YOU are Time Magazine's person of the year.

Lame. The whole cover story is like one of those cell phone ads with these energetic modern people having fun and successful technologically-enhanced lives. What a cheap stunt.

The most disorienting thing was the interstitial ad that said, “You might not be the Time Person of the Year…”

About freaking time!

Oh. You mean everybody else is also Person of the Year. LAME. :stuck_out_tongue:

No, I’m pretty sure they mean me.

Hmm. I’ll be sure to add this to my résumé. :rolleyes:

“This is bogus and you, sir, are bogus as well!” - Joe, Newsradio

Hey, my Mom has a Master’s and yet has never managed to handle the Internets. Guess she can’t even buy the issue.

Take note: If you were (1) born between 1941 and 1966, and (2) live in “middle America,” i.e., not on the coasts, you can now bill yourself as

Three-time TIME’s Person of the Year.

In 1966 Time chose the “under 25 generation” and in 1969 it honored the “middle Americans.” This may mean that Bill Clinton, with one award of his own and one shared with Ken Starr, leads the pack with 5 awards (being from Arkansas and born in 1946.) data from here.

Congratulations to you middle-aged, non-coastal three-time winners! (I missed it by six years and two hundred miles)

Also-- if you were in the U.S. armed forces in 1950 or 2003, or were a U.S. scientist in 1960, you may add one more P.O.T.Y. for each of those. So maybe someone out there can outdo Clinton’s five awards.

Drat, malden, I was just about to post bragging about my three wins.

For the three universities I haven’t submitted applications to yet, I now have something of importance to add.

Thank you, Time

“or were a U.S. scientist in 1960”

Well, I was once, for twenty minutes…does that count?

w000t! My second award!

1975’s “person of the year” was American Women so there’s a lot of four time winners.

Mariana, is that you?

Enjoy,
Steven

“Man of the year” has been a complete joke since they did not have the balls to make it Bin Laden in 2001.

You. people suck.

Oh great. Now *Time *magazine is comparing me to Hitler!
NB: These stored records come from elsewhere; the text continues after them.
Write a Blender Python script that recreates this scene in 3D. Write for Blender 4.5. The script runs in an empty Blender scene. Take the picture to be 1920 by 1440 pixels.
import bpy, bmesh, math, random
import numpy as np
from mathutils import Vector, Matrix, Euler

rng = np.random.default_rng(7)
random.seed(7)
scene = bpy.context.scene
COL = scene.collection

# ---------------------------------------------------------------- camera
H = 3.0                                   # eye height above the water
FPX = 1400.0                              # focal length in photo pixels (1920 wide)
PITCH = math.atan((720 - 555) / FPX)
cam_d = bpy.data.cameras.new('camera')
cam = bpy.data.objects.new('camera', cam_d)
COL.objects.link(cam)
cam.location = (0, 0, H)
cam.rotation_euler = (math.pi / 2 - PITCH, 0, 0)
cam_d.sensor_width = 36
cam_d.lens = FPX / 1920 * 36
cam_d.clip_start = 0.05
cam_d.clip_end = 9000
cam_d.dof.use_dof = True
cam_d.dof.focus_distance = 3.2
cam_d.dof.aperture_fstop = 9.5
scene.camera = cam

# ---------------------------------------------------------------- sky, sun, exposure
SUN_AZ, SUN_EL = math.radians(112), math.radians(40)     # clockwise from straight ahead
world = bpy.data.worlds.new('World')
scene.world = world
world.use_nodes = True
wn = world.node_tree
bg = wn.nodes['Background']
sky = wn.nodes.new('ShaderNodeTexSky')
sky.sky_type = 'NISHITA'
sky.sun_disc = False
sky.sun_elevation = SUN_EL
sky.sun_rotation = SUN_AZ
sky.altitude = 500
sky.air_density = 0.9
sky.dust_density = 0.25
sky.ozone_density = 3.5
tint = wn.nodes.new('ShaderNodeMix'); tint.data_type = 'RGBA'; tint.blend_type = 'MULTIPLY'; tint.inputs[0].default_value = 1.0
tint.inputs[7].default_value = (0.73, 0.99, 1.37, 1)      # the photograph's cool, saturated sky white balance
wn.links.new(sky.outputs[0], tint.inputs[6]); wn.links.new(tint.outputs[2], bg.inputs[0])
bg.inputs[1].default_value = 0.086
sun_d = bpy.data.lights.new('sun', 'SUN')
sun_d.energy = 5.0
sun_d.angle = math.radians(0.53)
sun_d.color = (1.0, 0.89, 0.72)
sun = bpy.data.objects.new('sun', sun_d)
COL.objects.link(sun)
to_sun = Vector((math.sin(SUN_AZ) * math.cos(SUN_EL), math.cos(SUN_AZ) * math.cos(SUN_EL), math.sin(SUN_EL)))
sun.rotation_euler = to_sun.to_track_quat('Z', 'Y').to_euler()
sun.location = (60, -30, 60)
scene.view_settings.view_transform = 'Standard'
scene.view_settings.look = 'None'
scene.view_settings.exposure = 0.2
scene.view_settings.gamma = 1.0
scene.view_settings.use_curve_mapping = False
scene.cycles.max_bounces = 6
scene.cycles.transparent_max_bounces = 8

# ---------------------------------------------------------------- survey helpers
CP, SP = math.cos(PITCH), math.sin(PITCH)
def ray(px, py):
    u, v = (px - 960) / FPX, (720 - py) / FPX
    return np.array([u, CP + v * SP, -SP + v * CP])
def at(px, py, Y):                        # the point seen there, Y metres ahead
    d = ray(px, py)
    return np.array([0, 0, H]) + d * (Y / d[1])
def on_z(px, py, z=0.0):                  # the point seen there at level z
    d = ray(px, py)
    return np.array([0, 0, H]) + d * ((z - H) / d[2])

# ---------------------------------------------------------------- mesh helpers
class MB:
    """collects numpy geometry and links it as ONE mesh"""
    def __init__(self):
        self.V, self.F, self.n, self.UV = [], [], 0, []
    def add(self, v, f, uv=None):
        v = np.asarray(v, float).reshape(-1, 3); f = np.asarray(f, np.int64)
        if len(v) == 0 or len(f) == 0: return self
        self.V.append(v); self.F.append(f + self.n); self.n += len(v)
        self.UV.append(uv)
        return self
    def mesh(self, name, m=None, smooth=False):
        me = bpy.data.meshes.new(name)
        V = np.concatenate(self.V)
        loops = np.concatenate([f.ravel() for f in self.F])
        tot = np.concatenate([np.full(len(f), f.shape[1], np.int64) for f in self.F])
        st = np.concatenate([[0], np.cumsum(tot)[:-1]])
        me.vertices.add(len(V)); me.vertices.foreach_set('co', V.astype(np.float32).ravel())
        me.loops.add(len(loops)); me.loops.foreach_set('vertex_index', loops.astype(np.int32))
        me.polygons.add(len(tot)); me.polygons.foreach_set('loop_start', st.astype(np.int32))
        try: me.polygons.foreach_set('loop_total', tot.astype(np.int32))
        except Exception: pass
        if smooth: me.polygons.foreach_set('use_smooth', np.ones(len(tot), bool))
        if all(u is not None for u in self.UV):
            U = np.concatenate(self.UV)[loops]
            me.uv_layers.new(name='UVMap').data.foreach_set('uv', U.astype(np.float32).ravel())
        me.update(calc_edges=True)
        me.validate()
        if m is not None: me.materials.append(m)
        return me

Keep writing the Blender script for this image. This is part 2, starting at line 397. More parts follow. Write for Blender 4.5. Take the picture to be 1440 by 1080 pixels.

There might be some five-time winners out there, but the chances of finding a female scientist under 25 in 1966 living in Middle America who was either a) in the U.S. armed forces or b) fought the Soviet offensive in Hungary in 1956 is slim to nil. I had researched all of the non-person Persons of the Year for the other thread on this subject. (It would be theoretically impossible for our hypothetical specimen to be also either a computer or the planet Earth.)

Any living Middle American woman, born between 1941 and 1966, who was a soldier in 2003 is now a five-timer. Offhand, I’d estimate there are hundreds of people who fit that description.

Jeez Louise. Talk about a big whoosh.

The point of “You” as the Person of the Year is not about us as a population, nor is it intended to be cheerleading for the Internet. It’s about how the Internet has made it possible for anyone with access to a computer and an Internet connection to wrest control of mass media from the large conglomerates and into the hands of individuals. We no longer have to rely on these conglomerates to provide us with news and entertainment. Good, bad or indifferent, anyone can produce content and anyone can receive it.

It’s true that many adults don’t do things like read or write blogs or know what a podcast is. The shift is coming from younger people who have essentially grown up with the technology and from adults who have adopted it on our own. The fact is, the Internet represents a significant social shift similar to those that happened when the printing press and radio came into being.

So, instead of calling the article a cheap stunt, why don’t you trouble yourself to actually read and try to understand it before you criticize it.

Robin

What, you mean the message of We Are the World was lost on you?!